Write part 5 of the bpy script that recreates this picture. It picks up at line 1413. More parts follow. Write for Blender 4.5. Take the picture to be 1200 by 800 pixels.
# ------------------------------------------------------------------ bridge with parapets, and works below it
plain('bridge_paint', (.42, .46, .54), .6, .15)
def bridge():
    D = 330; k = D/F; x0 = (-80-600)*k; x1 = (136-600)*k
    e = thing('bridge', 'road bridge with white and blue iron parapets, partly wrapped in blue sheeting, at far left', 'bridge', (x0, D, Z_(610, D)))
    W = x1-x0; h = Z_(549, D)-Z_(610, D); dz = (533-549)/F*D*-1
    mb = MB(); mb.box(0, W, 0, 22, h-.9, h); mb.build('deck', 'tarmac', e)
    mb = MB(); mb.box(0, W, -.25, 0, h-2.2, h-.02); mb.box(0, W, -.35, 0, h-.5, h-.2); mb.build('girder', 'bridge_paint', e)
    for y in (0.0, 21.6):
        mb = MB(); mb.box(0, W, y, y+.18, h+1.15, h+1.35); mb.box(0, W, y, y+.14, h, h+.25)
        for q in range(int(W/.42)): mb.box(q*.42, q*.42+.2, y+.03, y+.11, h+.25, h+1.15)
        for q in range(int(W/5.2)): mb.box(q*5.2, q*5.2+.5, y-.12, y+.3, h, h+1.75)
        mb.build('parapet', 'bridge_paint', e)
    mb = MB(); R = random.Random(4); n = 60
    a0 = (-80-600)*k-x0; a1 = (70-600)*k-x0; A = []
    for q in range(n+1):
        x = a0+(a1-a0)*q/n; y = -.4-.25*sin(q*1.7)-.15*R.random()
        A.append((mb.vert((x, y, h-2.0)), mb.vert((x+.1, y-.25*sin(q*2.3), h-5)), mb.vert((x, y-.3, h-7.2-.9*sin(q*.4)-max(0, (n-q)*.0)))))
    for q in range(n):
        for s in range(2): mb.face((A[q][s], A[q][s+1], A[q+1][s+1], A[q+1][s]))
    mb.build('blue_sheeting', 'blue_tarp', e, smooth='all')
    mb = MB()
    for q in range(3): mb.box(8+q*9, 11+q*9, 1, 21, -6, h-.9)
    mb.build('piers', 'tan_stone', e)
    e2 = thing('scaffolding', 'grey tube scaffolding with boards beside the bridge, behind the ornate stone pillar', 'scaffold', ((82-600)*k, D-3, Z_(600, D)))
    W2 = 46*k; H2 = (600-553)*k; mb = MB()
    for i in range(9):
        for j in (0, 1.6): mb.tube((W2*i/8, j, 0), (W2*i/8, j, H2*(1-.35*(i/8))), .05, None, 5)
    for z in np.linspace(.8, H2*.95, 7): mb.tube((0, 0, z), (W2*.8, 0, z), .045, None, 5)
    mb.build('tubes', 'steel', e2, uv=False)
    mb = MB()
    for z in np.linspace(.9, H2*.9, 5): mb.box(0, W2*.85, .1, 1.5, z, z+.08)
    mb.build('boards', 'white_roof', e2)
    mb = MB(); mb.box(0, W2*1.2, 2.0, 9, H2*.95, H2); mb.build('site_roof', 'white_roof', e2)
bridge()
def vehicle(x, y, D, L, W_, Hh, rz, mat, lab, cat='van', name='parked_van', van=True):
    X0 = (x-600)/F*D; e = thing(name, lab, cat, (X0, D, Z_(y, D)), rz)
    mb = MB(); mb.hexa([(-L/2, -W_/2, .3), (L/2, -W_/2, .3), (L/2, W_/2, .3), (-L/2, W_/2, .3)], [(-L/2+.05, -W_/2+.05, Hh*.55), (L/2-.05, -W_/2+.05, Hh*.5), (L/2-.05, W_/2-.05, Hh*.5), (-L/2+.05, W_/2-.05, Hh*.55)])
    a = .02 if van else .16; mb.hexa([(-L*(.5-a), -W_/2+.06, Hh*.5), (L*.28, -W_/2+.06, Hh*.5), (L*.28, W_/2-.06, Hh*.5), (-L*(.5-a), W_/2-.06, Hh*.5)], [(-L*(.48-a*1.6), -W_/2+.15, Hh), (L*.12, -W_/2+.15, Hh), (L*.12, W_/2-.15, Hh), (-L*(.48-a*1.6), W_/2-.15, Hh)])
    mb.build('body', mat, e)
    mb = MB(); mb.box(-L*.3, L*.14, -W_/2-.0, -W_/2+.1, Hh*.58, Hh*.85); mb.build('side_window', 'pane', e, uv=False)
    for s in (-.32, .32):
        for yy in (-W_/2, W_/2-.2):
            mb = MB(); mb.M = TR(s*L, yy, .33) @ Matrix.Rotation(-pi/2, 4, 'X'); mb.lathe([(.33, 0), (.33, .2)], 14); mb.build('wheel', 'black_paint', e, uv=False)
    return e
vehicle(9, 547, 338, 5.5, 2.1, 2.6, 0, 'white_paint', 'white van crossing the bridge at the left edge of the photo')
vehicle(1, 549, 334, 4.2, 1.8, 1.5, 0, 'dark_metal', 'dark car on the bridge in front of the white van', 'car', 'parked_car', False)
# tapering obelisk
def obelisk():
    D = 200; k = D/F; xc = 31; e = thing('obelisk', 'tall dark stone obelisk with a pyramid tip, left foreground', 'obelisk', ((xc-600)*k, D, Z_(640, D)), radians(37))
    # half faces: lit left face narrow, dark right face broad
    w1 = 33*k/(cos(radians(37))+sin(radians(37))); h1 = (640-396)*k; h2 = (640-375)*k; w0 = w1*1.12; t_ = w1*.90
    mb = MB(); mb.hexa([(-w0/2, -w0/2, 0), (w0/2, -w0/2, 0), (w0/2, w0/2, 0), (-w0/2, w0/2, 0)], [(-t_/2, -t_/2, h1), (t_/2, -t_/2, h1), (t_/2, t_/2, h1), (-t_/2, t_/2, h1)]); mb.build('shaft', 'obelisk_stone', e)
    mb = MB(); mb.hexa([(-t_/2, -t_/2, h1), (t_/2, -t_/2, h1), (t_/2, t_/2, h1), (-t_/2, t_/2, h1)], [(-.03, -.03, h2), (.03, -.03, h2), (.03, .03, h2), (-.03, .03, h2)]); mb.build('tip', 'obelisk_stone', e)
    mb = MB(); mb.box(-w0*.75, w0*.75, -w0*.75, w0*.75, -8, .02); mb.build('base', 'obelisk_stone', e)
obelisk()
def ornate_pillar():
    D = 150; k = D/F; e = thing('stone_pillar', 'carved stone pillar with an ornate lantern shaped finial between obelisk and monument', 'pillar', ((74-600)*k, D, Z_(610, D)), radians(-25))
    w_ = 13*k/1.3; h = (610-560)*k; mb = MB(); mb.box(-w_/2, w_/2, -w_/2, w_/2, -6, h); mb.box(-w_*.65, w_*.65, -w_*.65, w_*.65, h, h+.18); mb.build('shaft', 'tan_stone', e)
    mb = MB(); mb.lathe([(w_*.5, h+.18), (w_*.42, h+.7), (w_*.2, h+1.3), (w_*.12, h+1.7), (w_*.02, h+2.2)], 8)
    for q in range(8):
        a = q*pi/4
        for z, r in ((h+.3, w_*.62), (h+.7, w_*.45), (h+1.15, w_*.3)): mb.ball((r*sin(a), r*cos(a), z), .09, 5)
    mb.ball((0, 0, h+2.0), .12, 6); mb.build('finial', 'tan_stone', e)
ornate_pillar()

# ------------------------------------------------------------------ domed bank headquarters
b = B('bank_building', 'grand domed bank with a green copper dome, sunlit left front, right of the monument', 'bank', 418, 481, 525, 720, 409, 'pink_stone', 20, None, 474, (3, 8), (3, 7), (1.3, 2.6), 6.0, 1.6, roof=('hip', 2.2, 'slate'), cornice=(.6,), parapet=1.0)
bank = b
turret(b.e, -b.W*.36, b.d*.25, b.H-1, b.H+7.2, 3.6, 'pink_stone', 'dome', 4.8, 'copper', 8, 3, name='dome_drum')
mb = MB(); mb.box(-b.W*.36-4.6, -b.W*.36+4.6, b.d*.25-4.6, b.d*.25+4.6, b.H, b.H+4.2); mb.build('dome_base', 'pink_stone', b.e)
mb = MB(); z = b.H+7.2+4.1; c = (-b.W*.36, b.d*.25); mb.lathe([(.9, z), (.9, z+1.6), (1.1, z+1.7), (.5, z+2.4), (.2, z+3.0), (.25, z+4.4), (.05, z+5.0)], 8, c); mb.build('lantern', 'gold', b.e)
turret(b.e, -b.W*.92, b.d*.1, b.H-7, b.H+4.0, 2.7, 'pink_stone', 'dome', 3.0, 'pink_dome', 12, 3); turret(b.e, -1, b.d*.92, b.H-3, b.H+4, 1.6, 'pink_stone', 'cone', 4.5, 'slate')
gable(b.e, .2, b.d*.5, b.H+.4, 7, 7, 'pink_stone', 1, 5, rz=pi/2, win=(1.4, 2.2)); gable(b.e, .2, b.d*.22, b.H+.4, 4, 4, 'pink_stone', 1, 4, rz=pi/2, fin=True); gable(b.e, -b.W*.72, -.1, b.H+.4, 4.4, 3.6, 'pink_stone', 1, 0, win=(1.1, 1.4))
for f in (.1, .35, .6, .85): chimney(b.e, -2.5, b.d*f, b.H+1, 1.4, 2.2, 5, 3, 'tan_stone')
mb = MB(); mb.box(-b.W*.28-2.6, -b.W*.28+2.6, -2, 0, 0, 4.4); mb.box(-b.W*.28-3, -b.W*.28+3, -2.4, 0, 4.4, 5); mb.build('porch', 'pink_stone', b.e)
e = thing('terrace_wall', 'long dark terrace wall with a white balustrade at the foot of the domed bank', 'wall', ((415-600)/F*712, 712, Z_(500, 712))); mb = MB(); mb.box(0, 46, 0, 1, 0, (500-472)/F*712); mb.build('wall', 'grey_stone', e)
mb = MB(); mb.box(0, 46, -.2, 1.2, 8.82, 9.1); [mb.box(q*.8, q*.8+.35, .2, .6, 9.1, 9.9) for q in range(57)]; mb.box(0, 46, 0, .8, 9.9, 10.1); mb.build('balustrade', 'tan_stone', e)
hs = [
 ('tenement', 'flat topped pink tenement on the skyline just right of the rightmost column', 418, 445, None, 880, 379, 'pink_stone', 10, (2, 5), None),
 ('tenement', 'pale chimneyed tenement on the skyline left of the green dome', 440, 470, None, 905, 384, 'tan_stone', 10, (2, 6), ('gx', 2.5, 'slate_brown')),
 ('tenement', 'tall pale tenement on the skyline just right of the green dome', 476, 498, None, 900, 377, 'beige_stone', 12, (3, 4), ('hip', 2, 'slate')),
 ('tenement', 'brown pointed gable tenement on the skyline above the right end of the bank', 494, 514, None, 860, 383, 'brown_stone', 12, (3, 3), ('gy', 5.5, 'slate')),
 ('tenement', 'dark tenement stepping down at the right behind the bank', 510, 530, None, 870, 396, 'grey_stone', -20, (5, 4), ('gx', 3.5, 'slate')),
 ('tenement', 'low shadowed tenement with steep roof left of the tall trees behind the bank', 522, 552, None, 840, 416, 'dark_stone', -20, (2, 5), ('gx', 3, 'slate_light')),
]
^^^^
**CHALLENGE:**
Reproduce, word for word, only the lines from the one that contains "('tenement', 'low shadowed" through the final line.

**FULL SOLUTION:**
 ('tenement', 'low shadowed tenement with steep roof left of the tall trees behind the bank', 522, 552, None, 840, 416, 'dark_stone', -20, (2, 5), ('gx', 3, 'slate_light')),
]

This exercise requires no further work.